Transitioning from a salesperson to a sales leader
In today’s performance-driven sales culture, outstanding sales leadership is fundamental when it comes to delivering bottom line results. However, the sales leader role is one of the most difficult positions to fill effectively.
New hires have been known to flame out quickly when transitioning from a frontline sales role to a sales leadership role. It’s easy to see why – organizations tend to follow a pattern of investing heavily in frontline salespeople and then promoting the top performers into sales leadership roles. Once there, these top performers struggle to adapt to the scope of the additional responsibilities assigned to them.
Why? Because historically, sales training is technically focused. Newly minted sales leaders haven’t received the foundational leadership training that is essential to succeed in a sales leadership role. Leaders are being expected to lead without the prerequisite leadership training.
The need for leadership skills
Sales leaders are responsible for procuring and developing a sales force, setting a strategic sales vision, and executing sales techniques that allow organizations to continually reach – or even exceed – their sales targets. It’s also one of the most challenging roles due to its multi-faceted nature. Not only must sales leaders be experts in presenting, negotiating, forecasting, and managing a pipeline, but they also need to strategize, respond to changes in the market with innovative solutions, coach, recruit, hire, develop talent, and inspire and empower their sales teams.
Often in senior management’s eyes, reporting numbers and overall sales performance are identified as a sales leader’s top priorities. However, the sales leader role is usually not clearly defined. There is no established process or blueprint for a sales leader to follow, and should they falter, they will typically be given more sales training when leadership training is truly what's needed
Unfortunately, technical abilities don’t translate to leadership abilities. Without providing leadership skills to complement sales training, high performing salespeople transitioning to the role of sales leader are being set up for failure. The Sales Management Association’s Hiring Top Sales Management report states 19 per cent of firms are effective at onboarding sales leaders. In addition, a whopping 75 per cent of sales representatives who have been promoted to a management position will return to a frontline sales position within two years.

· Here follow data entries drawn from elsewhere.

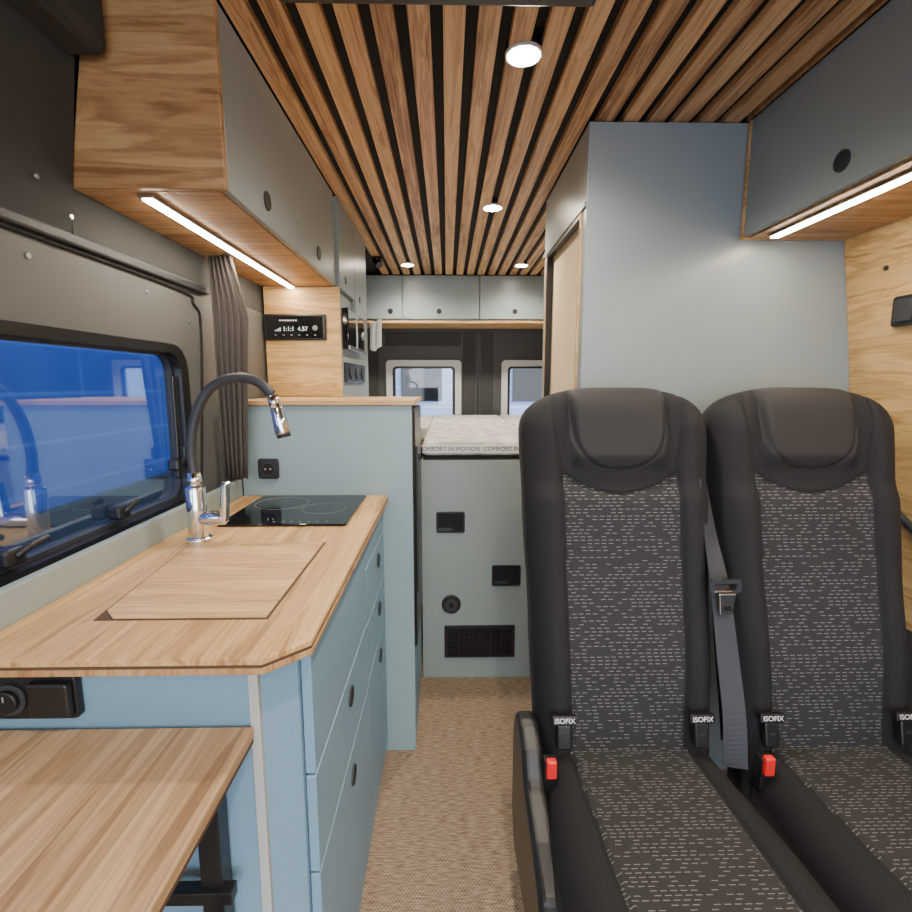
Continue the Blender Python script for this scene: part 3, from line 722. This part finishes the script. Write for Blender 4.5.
g = group('light_switch')
prism('plate', rrect(1.230, 1.300, 1.395, 1.470, 0.008), 'x', 1.138, 1.156, M['black'], g, bevel=0.003)
prism('rocker', rrect(1.240, 1.290, 1.405, 1.460, 0.006), 'x', 1.134, 1.138, M['rub'], g, bevel=0.002)

# ------------------------------------------------------------------ downlights
def downlight(x, y, power):
    g = group('ceiling_downlight')
    cyl('glow_blocker', (x, y, 1.9630), 'z', 0.039, 0.017, M['blackm'], g)  # black disc added above the lens to block glow from the slat gaps
    ring('bezel', (x, y, ZC - 0.002), 'z', 0.040, 0.005, 0.006, M['white'], g)
    cyl('lens', (x, y, ZC - 0.0025), 'z', 0.0350, 0.006, M['spot'], g)
    l = bpy.data.lights.new('lamp', 'SPOT'); l.energy = power; l.color = (1.0, 0.88, 0.72); l.spot_size = math.radians(155); l.spot_blend = 0.9; l.shadow_soft_size = 0.03
    o = bpy.data.objects.new('lamp', l); o.location = (x, y, ZC - 0.02); scene.collection.objects.link(o); o.parent = g
for x, y in ((0.167, 1.185), (0.185, 2.13), (-0.233, 3.12), (0.448, 3.12), (0.17, 0.2), (0.17, -0.7)): downlight(x, y, 38)  # final pair is out of view, added for extra light in the cabin

g = group('ceiling_reading_lamp')
cyl('base', (-0.39, 2.95, 1.945), 'z', 0.03, 0.016, M['black'], g)
cyl('head', (-0.385, 2.93, 1.92), (0.4, -0.5, -0.6), 0.022, 0.05, M['black'], g, bevel=0.004)
g = group('roof_blind_cassette')
box('cassette', -0.30, 0.27, 0.93, 1.012, 1.925, 1.9525, M['black'], g, bevel=0.008)

# ------------------------------------------------------------------ outside
box('ground', -14, 14, -10, 20, -0.75, -0.70, M['snow'], bevel=0)
g = group('neighbouring_building')
box('siding_wall', -3.4, -3.2, -4, 12, -0.70, 4.5, M['siding'], g, bevel=0)
box('plinth', -3.2, -3.1, -4, 12, -0.70, 0.25, M['felt'], g)
g = group('rear_building')
box('facade', -5, 4, 10, 10.3, -0.70, 2.6, M['siding2'], g, bevel=0)
boxes('window_band', [(-2.0 + i * 1.1, -1.2 + i * 1.1, 9.96, 10.0, 0.9, 1.9) for i in range(5)], M['gloss'], g)

# world: dusk light, blue to the side, brighter ahead of the van
w = bpy.data.worlds.new('World'); scene.world = w; w.use_nodes = True; nt = w.node_tree
bg = nt.nodes['Background']; tc = nt.nodes.new('ShaderNodeTexCoord'); sep = nt.nodes.new('ShaderNodeSeparateXYZ')
nt.links.new(tc.outputs['Generated'], sep.inputs[0])
def mixc(f, a, b):
    n = nt.nodes.new('ShaderNodeMix'); n.data_type = 'RGBA'
    nt.links.new(f, n.inputs['Factor'])
    for k, v in (('A', a), ('B', b)):
        if isinstance(v, tuple): n.inputs[k].default_value = v
        else: nt.links.new(v, n.inputs[k])
    return n.outputs['Result']
fy = mth(nt, 'ADD', mth(nt, 'MULTIPLY', sep.outputs[1], 1.2), 0.5, clamp=True)
c1 = mixc(fy, (4.3, 4.4, 4.5, 1), (0.8, 1.0, 1.5, 1))
fx = mth(nt, 'MULTIPLY', mth(nt, 'MULTIPLY', sep.outputs[0], -1.4), 1.0, clamp=True)
c2 = mixc(fx, c1, (0.5, 1.1, 2.8, 1))
nt.links.new(c2, bg.inputs[0]); bg.inputs[1].default_value = 1.6

# ------------------------------------------------------------------ camera
cam = bpy.data.cameras.new('camera'); cam.sensor_width = 36; cam.lens = 500 / 912 * 36; cam.clip_start = 0.01
co = bpy.data.objects.new('camera', cam); scene.collection.objects.link(co)
co.location = (0, 0, 1.253); co.rotation_euler = (math.radians(90 - 8.3), 0, math.radians(-1.03))
scene.camera = co
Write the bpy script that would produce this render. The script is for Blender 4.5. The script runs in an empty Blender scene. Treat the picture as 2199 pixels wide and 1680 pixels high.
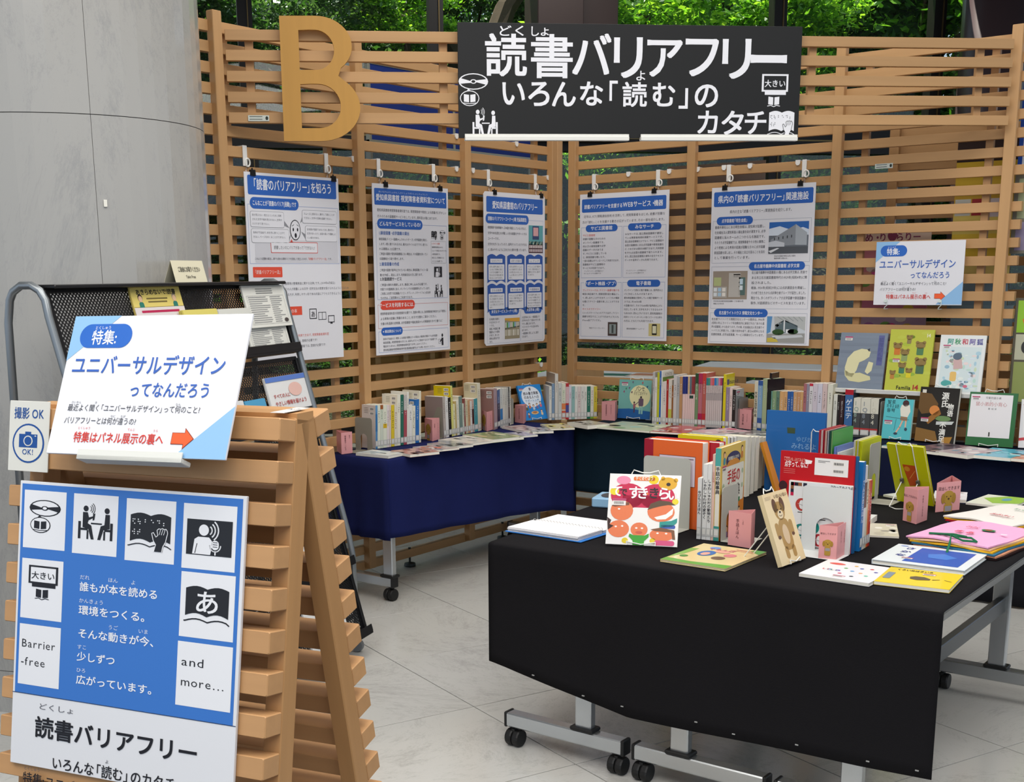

Harvey Firestone, the founder of Firestone Tire and Rubber Company, famously said “the growth and development of people is the highest calling of leadership.” In sales leadership, these words are particularly apt, as there is a direct correlation between sales leadership and sales performance. A 2015 Harvard Business Review study of salespeople who exceeded their sales targets found that 69 per cent rated their sales leader as being “above average” or “excellent.”
Bridging the sales leadership gap
The strongest sales organizations are those with strong sales leadership. These sales leaders operate strategically, and they set vision, direction, and expectations as the anchor of the sales force. The sales leader attracts, hires, develops, coaches, and – as a result – retains top-performing talent. The best sales leaders not only coach, but are “leader breeders.” They are able to develop their own salespeople to become successful sales leaders themselves.
Ivey’s Michael Taylor, a seasoned sales leader with more than 20 years of experience with large international organizations, has sought to address the lack of leadership training within sales by designing an executive education program for sales leaders. Delivered in partnership with the Canadian Professional Sales Association, the Sales Leadership Designation Program seeks to develop sales leadership potential and performance management expertise.
"Sales force leadership requires market knowledge, customer knowledge, and buying behaviour knowledge, as well as process optimization expertise, internal political skills (to argue for infrastructure resources), coaching and development skills, the ability to gain incremental commitment from members of the team, and motivational skills,” said Taylor.
Professor Michael Taylor
The program delivers transformational tools to influence a sales team and lead change, which results in a more agile organization and the acceleration of innovation in the marketplace. Agility is a critical competency in a fast-changing, competitive market. An organization that cannot change quickly will start losing market share – quickly.
In addition to sales leadership competencies, participants in the Sales Leadership Designation Program will be well-versed in how to increase the effectiveness of a sales team beyond their own individual talent and expertise. Sales force management strategies, process tools, incentive frameworks, and supporting systems are examined so that program participants may form their own blueprint for successful and sustained sales excellence.
The Sales Leadership Designation Program begins May 22, 2019. Successful completion of the course will earn participants the pre-requisite education hours needed for the Certified Sales Leader (CSL) professional designation. Registration and course fees for the program include the cost of the CSL designation exam, and a one-year professional membership to the CPSA. Certified Sales Leaders are highly skilled, ethical, designated professional salespeople committed to continuous learning and excellence. Participants must demonstrate two years meeting or exceeding their sales targets.
The Sales Leadership Designation Program is currently offered as a private program.